New wine in new wineskins: with a commitment to ensuring that the wine does not become vinegar!
Religious today: Sentries of the morning, lighthouses on the coasts, trumpets on the walls…
‘We must not be afraid to leave the ‘old wineskins’, that is to say to renew those habits and structures that, in the life of the Church and, therefore, also in consecrated life, we recognize as no longer responding to what God asks today for His Kingdom to advance in the world: the structures that give us false protection and condition the dynamism of charity; the habits that distance us from the flock to which we are sent and impede us from hearing the cry of all those awaiting the Good News of Jesus Christ’.
‘After the Second Vatican Council’, the Pope went on, ‘the wind of the Spirit continued to blow with strength…leading Institutes to implement spiritual, charismatic and institutional renewal…and…arousing in men’s and women’s hearts new ways of responding to Jesus’ invitation to leave everything to dedicate their lives to following him and to the proclamation of the Gospel’.
The Pope listed ‘areas of weakness that it is possible to encounter today in consecrated life: resistance of some sectors to change, the diminished force of attraction, the number – not irrelevant – of abandonments: ‘And this worries me! It says something about the selection of candidates, the formation of candidates and the mystery of each person, but these two things we must first assess well’.

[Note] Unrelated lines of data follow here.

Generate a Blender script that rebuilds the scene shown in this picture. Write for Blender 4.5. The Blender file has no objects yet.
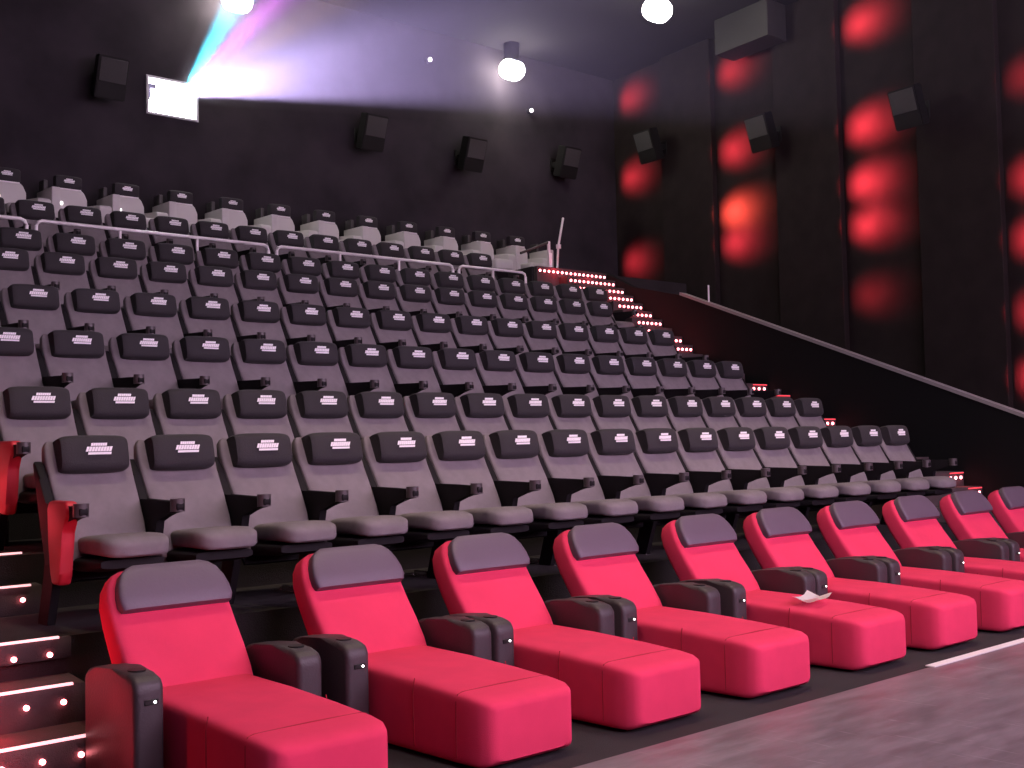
import bpy, bmesh, math, random
from math import sin, cos, pi, radians
from mathutils import Vector, Matrix
random.seed(4)
SC = bpy.context.scene
COL = SC.collection

# ------------------------------------------------------------------ materials
def mat(name, col, rough=.6, metal=0, emit=None, es=0, bump=0, bscale=200, vary=0, vscale=6, sheen=0, spec=None, bcoord='Object'):
    m = bpy.data.materials.new(name); m.use_nodes = True
    nt = m.node_tree; b = nt.nodes['Principled BSDF']
    b.inputs['Base Color'].default_value = (*col, 1)
    b.inputs['Roughness'].default_value = rough
    b.inputs['Metallic'].default_value = metal
    if spec is not None: b.inputs['Specular IOR Level'].default_value = spec
    if sheen:
        b.inputs['Sheen Weight'].default_value = sheen
        b.inputs['Sheen Roughness'].default_value = .5
    if emit:
        b.inputs['Emission Color'].default_value = (*emit, 1)
        b.inputs['Emission Strength'].default_value = es
    tc = nt.nodes.new('ShaderNodeTexCoord')
    if bump:
        n = nt.nodes.new('ShaderNodeTexNoise'); n.inputs['Scale'].default_value = bscale; n.inputs['Detail'].default_value = 3
        nt.links.new(tc.outputs[bcoord], n.inputs['Vector'])
        bp = nt.nodes.new('ShaderNodeBump'); bp.inputs['Strength'].default_value = bump; bp.inputs['Distance'].default_value = .01
        nt.links.new(n.outputs['Fac'], bp.inputs['Height']); nt.links.new(bp.outputs['Normal'], b.inputs['Normal'])
    if vary:
        n = nt.nodes.new('ShaderNodeTexNoise'); n.inputs['Scale'].default_value = vscale; n.inputs['Detail'].default_value = 5
        nt.links.new(tc.outputs[bcoord], n.inputs['Vector'])
        r = nt.nodes.new('ShaderNodeMapRange'); r.inputs['From Min'].default_value = .3; r.inputs['From Max'].default_value = .7
        r.inputs['To Min'].default_value = 1-vary; r.inputs['To Max'].default_value = 1+vary
        nt.links.new(n.outputs['Fac'], r.inputs['Value'])
        v = nt.nodes.new('ShaderNodeVectorMath'); v.operation = 'SCALE'; v.inputs[0].default_value = col
        nt.links.new(r.outputs['Result'], v.inputs['Scale']); nt.links.new(v.outputs['Vector'], b.inputs['Base Color'])
    return m

M = dict(
    seat=mat('charcoal_fabric', (.20, .172, .184), .8, bump=.3, bscale=260, vary=.12, vscale=9, spec=.25),
    cover=mat('black_cover_cloth', (.022, .018, .022), .8, bump=.3, bscale=120, sheen=.05),
    logo=mat('white_print', (.95, .92, .95), .6),
    plastic=mat('black_plastic', (.011, .009, .011), .6, spec=.15),
    cup=mat('dark_grey_plastic', (.07, .055, .06), .4),
    redpanel=mat('red_vinyl', (.55, .02, .04), .45),
    steel=mat('dark_steel', (.05, .045, .05), .4, .6),
    chrome=mat('chrome', (.75, .72, .75), .25, 1),
    red=mat('red_fabric', (.78, .050, .125), .85, bump=.25, bscale=300, vary=.05, vscale=5, spec=.12),
    seam=mat('dark_red_seam', (.42, .012, .03), .85),
    pad=mat('grey_headrest_leather', (.125, .088, .125), .5, bump=.15, bscale=60),
    arm=mat('charcoal_vinyl', (.052, .036, .042), .5, bump=.2, bscale=80),
    hole=mat('black_hole', (.004, .003, .004), .5),
    led=mat('white_led', (1, 1, 1), .5, emit=(1, .95, .95), es=4),
    ledwarm=mat('warm_led', (1, 1, 1), .5, emit=(1, .97, .9), es=4),
    redled=mat('red_led', (1, .1, .1), .5, emit=(1, .22, .25), es=14),
    nose=mat('nosing_strip_light', (1, .8, .8), .5, emit=(1, .45, .48), es=1.6),
    rednose=mat('red_nosing_strip', (1, .1, .1), .5, emit=(1, .06, .09), es=1.2),
    carpet=mat('black_carpet', (.022, .016, .019), .95, bump=.5, bscale=150, vary=.3, vscale=2.5),
    stepcarpet=mat('step_carpet', (.07, .045, .05), .9, bump=.5, bscale=150, vary=.2, vscale=4),
    wall=mat('black_wall_cloth', (.034, .028, .034), .95, bump=.15, bscale=60, vary=.25, vscale=1.2, spec=.1),
    wallr=mat('side_wall_cloth', (.022, .016, .016), .85, bump=.1, bscale=60, vary=.15, vscale=3, spec=.1),
    ceil=mat('black_ceiling', (.03, .027, .03), .95, spec=.1),
    parapet=mat('parapet_paint', (.007, .007, .008), .8, spec=.15),
    cap=mat('grey_parapet_cap', (.30, .27, .28), .6),
    rail=mat('brushed_rail', (.85, .80, .82), .35, .2),
    vip=mat('light_grey_leather', (.56, .53, .52), .5, bump=.1, bscale=50),
    vipdark=mat('dark_divider', (.05, .045, .045), .6),
    speaker=mat('speaker_black', (.012, .011, .011), .6, spec=.2),
    grille=mat('speaker_grille', (.045, .042, .042), .7, bump=.6, bscale=300),
    paper=mat('white_paper', (.95, .95, .97), .7),
    frame=mat('window_frame_paint', (.6, .6, .62), .5),
    duct=mat('grey_duct', (.035, .032, .03), .7),
    white=mat('white_tape', (.8, .78, .78), .6),
)
# scuffed grey stage floor
def stage_mat():
    m = mat('scuffed_grey_floor', (.16, .135, .15), .34)
    nt = m.node_tree; b = nt.nodes['Principled BSDF']
    tc = nt.nodes.new('ShaderNodeTexCoord')
    mp = nt.nodes.new('ShaderNodeMapping'); mp.inputs['Scale'].default_value = (1.2, 5, 1); mp.inputs['Rotation'].default_value = (0, 0, .5)
    nt.links.new(tc.outputs['Object'], mp.inputs['Vector'])
    n = nt.nodes.new('ShaderNodeTexNoise'); n.inputs['Scale'].default_value = 2.2; n.inputs['Detail'].default_value = 9; n.inputs['Roughness'].default_value = .68
    nt.links.new(mp.outputs['Vector'], n.inputs['Vector'])
    r = nt.nodes.new('ShaderNodeValToRGB')
    r.color_ramp.elements[0].position = .36; r.color_ramp.elements[0].color = (.13, .105, .12, 1)
    r.color_ramp.elements[1].position = .68; r.color_ramp.elements[1].color = (.25, .205, .235, 1)
    nt.links.new(n.outputs['Fac'], r.inputs['Fac'])
    # thin pale scratches
    mp2 = nt.nodes.new('ShaderNodeMapping'); mp2.inputs['Scale'].default_value = (7, .5, 1); mp2.inputs['Rotation'].default_value = (0, 0, .45)
    nt.links.new(tc.outputs['Object'], mp2.inputs['Vector'])
    n2 = nt.nodes.new('ShaderNodeTexNoise'); n2.inputs['Scale'].default_value = 5; n2.inputs['Detail'].default_value = 2; n2.inputs['Distortion'].default_value = .6
    nt.links.new(mp2.outputs['Vector'], n2.inputs['Vector'])
    r2 = nt.nodes.new('ShaderNodeValToRGB'); r2.color_ramp.elements[0].position = .66; r2.color_ramp.elements[1].position = .74
    nt.links.new(n2.outputs['Fac'], r2.inputs['Fac'])
    mx = nt.nodes.new('ShaderNodeMixRGB'); mx.inputs['Color2'].default_value = (.42, .38, .40, 1)
    mu = nt.nodes.new('ShaderNodeMath'); mu.operation = 'MULTIPLY'; mu.inputs[1].default_value = .5
    nt.links.new(r2.outputs['Color'], mu.inputs[0]); nt.links.new(mu.outputs[0], mx.inputs['Fac'])
    nt.links.new(r.outputs['Color'], mx.inputs['Color1']); nt.links.new(mx.outputs['Color'], b.inputs['Base Color'])
    rr = nt.nodes.new('ShaderNodeMapRange'); rr.inputs['To Min'].default_value = .25; rr.inputs['To Max'].default_value = .5
    nt.links.new(n.outputs['Fac'], rr.inputs['Value']); nt.links.new(rr.outputs['Result'], b.inputs['Roughness'])
    return m
M['stage'] = stage_mat()

# ------------------------------------------------------------------ mesh helpers
def box(bm, x0, x1, y0, y1, z0, z1, bev=0, seg=2):
    vs = [bm.verts.new((x, y, z)) for x in (x0, x1) for y in (y0, y1) for z in (z0, z1)]
    fs = [bm.faces.new([vs[i] for i in q]) for q in ((0, 1, 3, 2), (4, 6, 7, 5), (0, 4, 5, 1), (2, 3, 7, 6), (0, 2, 6, 4), (1, 5, 7, 3))]
    if bev:
        es = list({e for f in fs for e in f.edges})
        bmesh.ops.bevel(bm, geom=es, offset=bev, segments=seg, affect='EDGES', profile=.5)

def prism(bm, pts, x0, x1, bev=0, seg=2):
    """closed outline in (y, z) run along x"""
    a = [bm.verts.new((x0, y, z)) for y, z in pts]; b = [bm.verts.new((x1, y, z)) for y, z in pts]
    n = len(pts)
    fs = [bm.faces.new(a[::-1]), bm.faces.new(b)]
    for i in range(n): fs.append(bm.faces.new((a[i], a[(i+1) % n], b[(i+1) % n], b[i])))
    if bev:
        es = list({e for f in fs for e in f.edges})
        bmesh.ops.bevel(bm, geom=es, offset=bev, segments=seg, affect='EDGES', profile=.5)

def outline_xz(bm, pts, y0, y1, bev=0, seg=2):
    a = [bm.verts.new((x, y0, z)) for x, z in pts]; b = [bm.verts.new((x, y1, z)) for x, z in pts]
    n = len(pts)
    fs = [bm.faces.new(a[::-1]), bm.faces.new(b)]
    for i in range(n): fs.append(bm.faces.new((a[i], a[(i+1) % n], b[(i+1) % n], b[i])))
    if bev:
        es = list({e for f in fs for e in f.edges})
        bmesh.ops.bevel(bm, geom=es, offset=bev, segments=seg, affect='EDGES', profile=.5)

def sp(v, e): return math.copysign(abs(v)**e, v)
def loft(bm, secs, n=28, e=.35):
    """secs: (x, y, z, angle of the section normal in the yz plane, half width, half thickness)"""
    rings = []
    for x, y, z, a, hw, ht in secs:
        r = []
        for i in range(n):
            t = 2*pi*(i+.5)/n
            u, v = hw*sp(cos(t), e), ht*sp(sin(t), e)
            r.append(bm.verts.new((x+u, y+v*cos(a), z+v*sin(a))))
        rings.append(r)
    for p, q in zip(rings, rings[1:]):
        for i in range(n): bm.faces.new((p[i], p[(i+1) % n], q[(i+1) % n], q[i]))
    bm.faces.new(rings[0][::-1]); bm.faces.new(rings[-1])

def pillow(bm, cx, cy, cz, hx, hy, hz, ex=.25, e=.6, tilt=0, n=24, mrings=12):
    R = Matrix.Rotation(tilt, 3, 'X'); rings = []
    for j in range(1, mrings):
        t = -pi/2 + pi*j/mrings
        sx, k = hx*sp(sin(t), .6 if ex else 1), abs(cos(t))**ex
        r = []
        for i in range(n):
            a = 2*pi*i/n
            p = R @ Vector((sx, hy*k*sp(cos(a), e), hz*k*sp(sin(a), e)))
            r.append(bm.verts.new((p.x+cx, p.y+cy, p.z+cz)))
        rings.append(r)
    for p, q in zip(rings, rings[1:]):
        for i in range(n): bm.faces.new((p[i], q[i], q[(i+1) % n], p[(i+1) % n]))
    bm.faces.new(rings[0]); bm.faces.new(rings[-1][::-1])

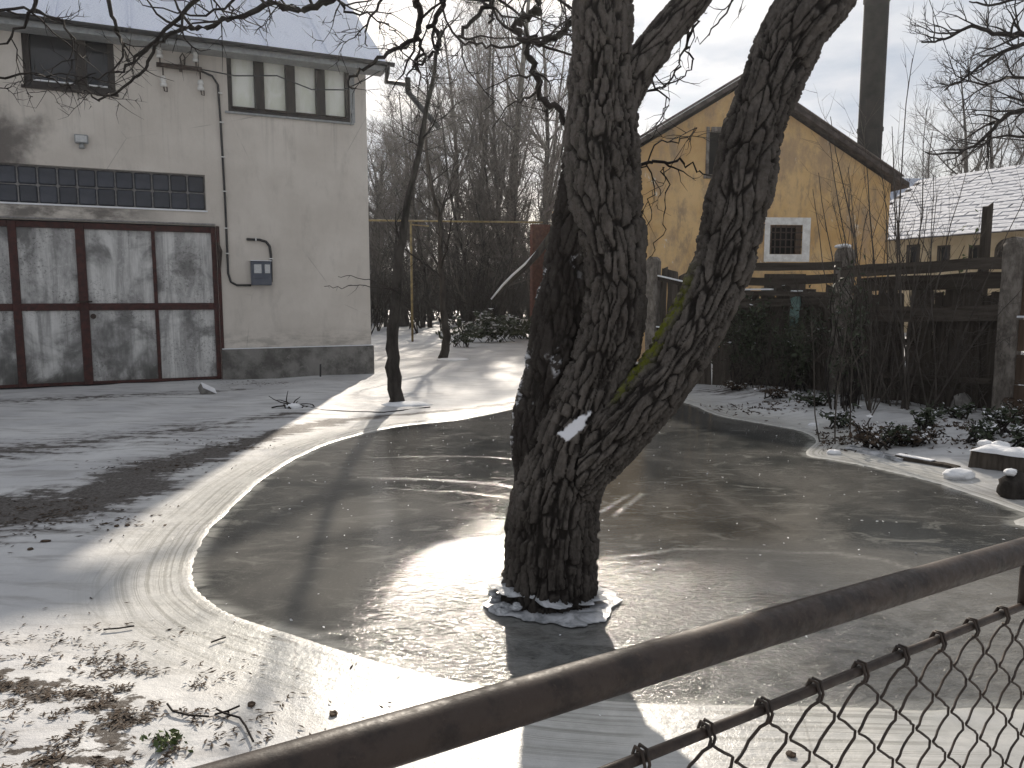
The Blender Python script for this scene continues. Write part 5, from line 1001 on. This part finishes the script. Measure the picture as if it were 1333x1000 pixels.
for i, (u, v, lb_) in enumerate(((60, 711, 'flat dark stone in the shaded snow at left'), (40, 722, 'small dark clod left of the flat dark stone'), (152, 688, 'little dark clod on the snow by the shadow edge'), (166, 687, 'round dark pebble at the edge of the sunlit snow'), (328, 923, 'dark dry bud on the ice near the rail'), (434, 935, 'dark dry seed head on the ice nearest the rail'), (1030, 987, 'dark dead leaf on the white ice below the wire mesh'), (1075, 912, 'dark leaf frozen at the pool edge behind the wire mesh'))):
    o = lump('clod' if i < 4 else 'dead_leaf', M_dead, (.035 if i == 0 else .016, .018, .008), 40 + i, .5, sub=2); q = on(u, v); o.location = (q[0], q[1], q[2] + .006); tag(o, lb_, 'clod' if i < 4 else 'leaf')
rg = np.random.default_rng(3); q = G(218, 975); C = np.c_[q[0] + rg.normal(0, .03, 70), q[1] + rg.normal(0, .025, 70), rg.uniform(.01, .05, 70)]
o = thing('small_plant', 'small plant with green leaves in the snow at the bottom left', 'plant', (0, 0, 0)); x = link('leaves', leaf_mesh('leaves', C, .011, M_leafg, rg), o); x['kind'] = 'stuff'

# thin winter air
t_ = bpy.data.materials.new('winter_air'); t_.use_nodes = True; n_ = t_.node_tree.nodes; n_.clear(); po = n_.new('ShaderNodeOutputMaterial'); pv = n_.new('ShaderNodeVolumePrincipled')
pv.inputs['Density'].default_value = .0006; pv.inputs['Color'].default_value = (.92, .95, 1, 1); pv.inputs['Anisotropy'].default_value = .7; t_.node_tree.links.new(pv.outputs[0], po.inputs['Volume'])
hz = MB().box(-330, 330, -30, 450, -1.5, 31).build('haze', t_); hz['kind'] = 'stuff'

# ---------------------------------------------------------------- railing with wire mesh nearest the camera
Lp = np.array([.101, .845, 1.11]); Rp = np.array([.99, 1.438, 1.06]); dF = (Rp - Lp)[:2]; LF = np.hypot(*dF); RA = math.atan2(dF[1], dF[0])
rail = thing('mesh_railing', 'rusty brown pipe railing with diamond wire mesh in the foreground', 'railing', (Lp[0], Lp[1], 0), RA)
zr = lambda s: 1.11 + (1.06 - 1.11) * s / LF
sS = np.linspace(-1.3, 2.4, 30); MB().tube([(s, 0, zr(s)) for s in sS], .0245, 24).build('top_rail', M_rail, rail, True)
zd = lambda s: .990 - .0405 * s
MB().tube([(s, 0, zd(s)) for s in np.linspace(-.9, 1.10, 14)], .0072, 8).build('wire_rod', M_rail, rail, True)
MB().tube([(1.085, 0, zd(1.085)), (1.085, 0, zr(1.085) - .01)], .011, 12).build('strut', M_rail, rail, True)
MB().tube([(1.62, 0, -.05), (1.62, 0, zr(1.62) - .01)], .02, 12).build('post', M_rail, rail, True)
MB().tube([(s, 0, zd(s)) for s in np.linspace(1.11, 2.4, 9)], .0072, 8).build('wire_rod', M_rail, rail, True)
MB().tube([(-1.25, 0, -.05), (-1.25, 0, zr(-1.25))], .018, 12).build('post', M_rail, rail, True)
Wd = .116; Hd = .086; rw = .0023; rg = np.random.default_rng(2); x0 = .068
for j in range(-14, 40):
    base = x0 + j * Wd / 2
    if abs(base + Wd / 4 - 1.10) < .02: pass
    pts = []; hookcol = 0 if j % 2 == 0 else 1        # column (0 left, 1 right) that meets the rod
    xh = base + hookcol * Wd / 2; z0_ = zd(xh) + .006
    # hook looping over the rod
    hk = [(-.001, -.010, -.014), (0, -.012, -.004), (0, -.006, .013), (0, .006, .013), (.002, .012, 0), (.002, .012, -.012)][::-1]
    for a, b, c in hk: pts.append((xh + a + (.004 if hookcol else -.004), b, zd(xh) + c))
    col_ = hookcol; z = zd(xh) - .014
    for k in range(22):
        col2 = 1 - col_; z2 = z - Hd / 2; xa, xb = base + col_ * Wd / 2, base + col2 * Wd / 2
        for m in range(1, 7):
            s_ = m / 6; bul = math.sin(s_ * math.pi) * (.0065 if xb < xa else .001); xx = xa + (xb - xa) * s_ + bul * .6; zz = z + (z2 - z) * s_ - bul * .8
            yy = (.0028 if (j % 2) else -.0028) * math.cos(math.pi * s_ * 2) * (1 if k % 2 else -1)
            pts.append((xx + rg.normal(0, .0007), yy, zz + rg.normal(0, .0007)))
        z = z2; col_ = col2
        if z < .08: break
    MB().tube(pts, rw, 6).build('mesh_wire', M_wire, rail, True)
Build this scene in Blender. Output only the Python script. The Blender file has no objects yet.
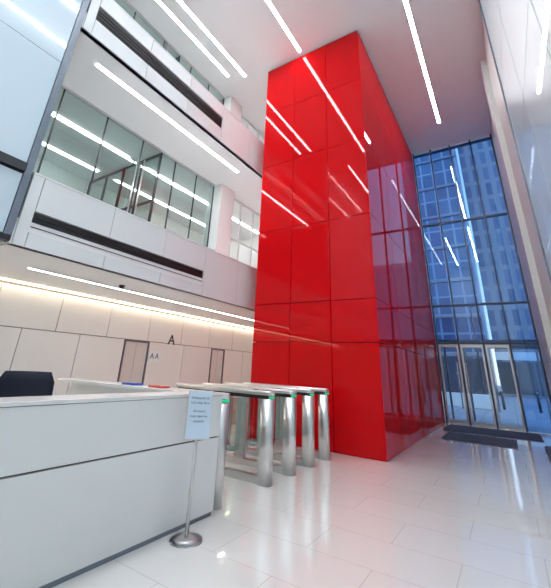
import bpy, bmesh, math
from mathutils import Matrix, Vector
scene = bpy.context.scene
try:
    scene.view_settings.view_transform = 'Standard'
except Exception as e:
    print(e)

# ------------------------------------------------------------ materials
def pmat(name, col, rough=0.5, metal=0.0, coat=0.0, spec=0.5, noise=0.0, nscale=8.0, cior=1.5):
    m = bpy.data.materials.new(name); m.use_nodes = True
    nt = m.node_tree; b = nt.nodes['Principled BSDF']
    b.inputs['Base Color'].default_value = (*col, 1)
    b.inputs['Roughness'].default_value = rough
    b.inputs['Metallic'].default_value = metal
    b.inputs['Coat Weight'].default_value = coat
    b.inputs['Coat Roughness'].default_value = 0.015
    b.inputs['Coat IOR'].default_value = cior
    b.inputs['Specular IOR Level'].default_value = spec
    if noise > 0:
        tc = nt.nodes.new('ShaderNodeTexCoord')
        n = nt.nodes.new('ShaderNodeTexNoise'); n.inputs['Scale'].default_value = nscale
        n.inputs['Detail'].default_value = 3
        mx = nt.nodes.new('ShaderNodeMix'); mx.data_type = 'RGBA'
        mx.inputs[6].default_value = (*[c*(1-noise) for c in col], 1)
        mx.inputs[7].default_value = (*[min(1, c*(1+noise)) for c in col], 1)
        nt.links.new(tc.outputs['Object'], n.inputs['Vector'])
        nt.links.new(n.outputs['Fac'], mx.inputs[0])
        nt.links.new(mx.outputs[2], b.inputs['Base Color'])
    return m

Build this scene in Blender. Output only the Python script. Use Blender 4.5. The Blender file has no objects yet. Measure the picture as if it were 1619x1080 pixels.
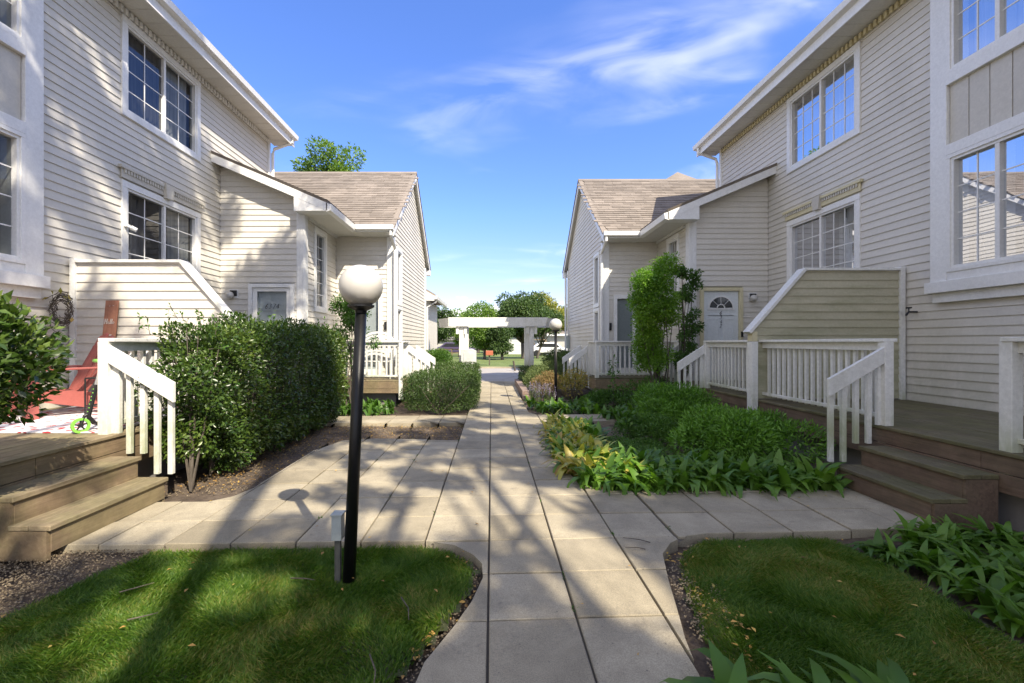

In addition, there is ‘the fragility of certain formative itineraries, the anxiety over institutional and ministerial tasks at the expense of the spiritual life, the difficult integration of cultural and generational diversities, a problematic balance in the exercise of authority and in the use of goods’.
‘I am also worried about poverty, well, I am engaging in publicity for my family, but St. Ignatius said that poverty is the mother and also the wall of consecrated life. Poverty is a mother, it gives life, and the wall protects against the things of this world’.
Pope Francis then emphasised the importance of prayer: ‘We consecrated are consecrated to serve the Lord and to serve others with the Word of the Lord, aren’t we? But tell your new members, please, tell them that praying is not a waste of time, worshiping God is not a waste of time, praising God is not a waste of time. If we consecrated do not stop every day in front of God in the gratuitousness of prayer, the wine will be vinegar’.
This is what Pope Francis said on Thursday 27 November when addressing those taking part in the plenary session of the Congregation for Institutes of Consecrated Life and Societies of Apostolic Life. The Holy Father stressed to them that ‘in order to evaluate the new wine and to test the quality of the wineskins that must contain it, you are guided by some orientating criteria: the evangelical originality of choices, charismatic fidelity, the primacy of service, care for the littlest and most fragile, respect for the dignity of every person’.
This meeting took place on the eve of the opening of the Year that the Holy Father dedicated to consecrated life: a great prayer vigil was held on Saturday 29 November at 19.00 in the papal Basilica of Santa Maria Maggiore in Rome. On Sunday 30 November there was the celebration of the Eucharist at 11.00 in the papal Basilica of St. Peter.
These two celebrations took place in the heart of Rome in communion with all the dioceses of the world where prayer meetings will be held to implore the grace of the Holy Spirit who vivifies and renews the Church.
At the beginning of Advent the intention is to entrust to Mary – the model for, and the patron saint of, every consecrated life – consecrated life in all its various forms (religious Institutes, secular Institutes, Ordo Virginum, Societies of apostolic life, new Institutes).
The Year of Consecrated Life, when the fiftieth anniversary of the dogmatic constitution Lumen gentium and the decree Perfectae caritatis will be commemorated, will be a kairòs for everyone, a favourable opportunity for interior renewal and in-depth growth. Every consecrated man and every consecrated woman is called in time to be a witness to the Gospel, a sign of a hope that becomes proximity and mercy, and prophecy that proclaims ‘new ways to apply the Gospel in history, in expectation of the coming of God’s Kingdom’ (VC, n. 84).
This is a Year that is located between two synods for the family in order to point out the complementariness of the various vocations that interact within the Church and are at the service of one other, ‘for the growth of the Body of Christ in history and for its mission in the world’ (VC, n. 31).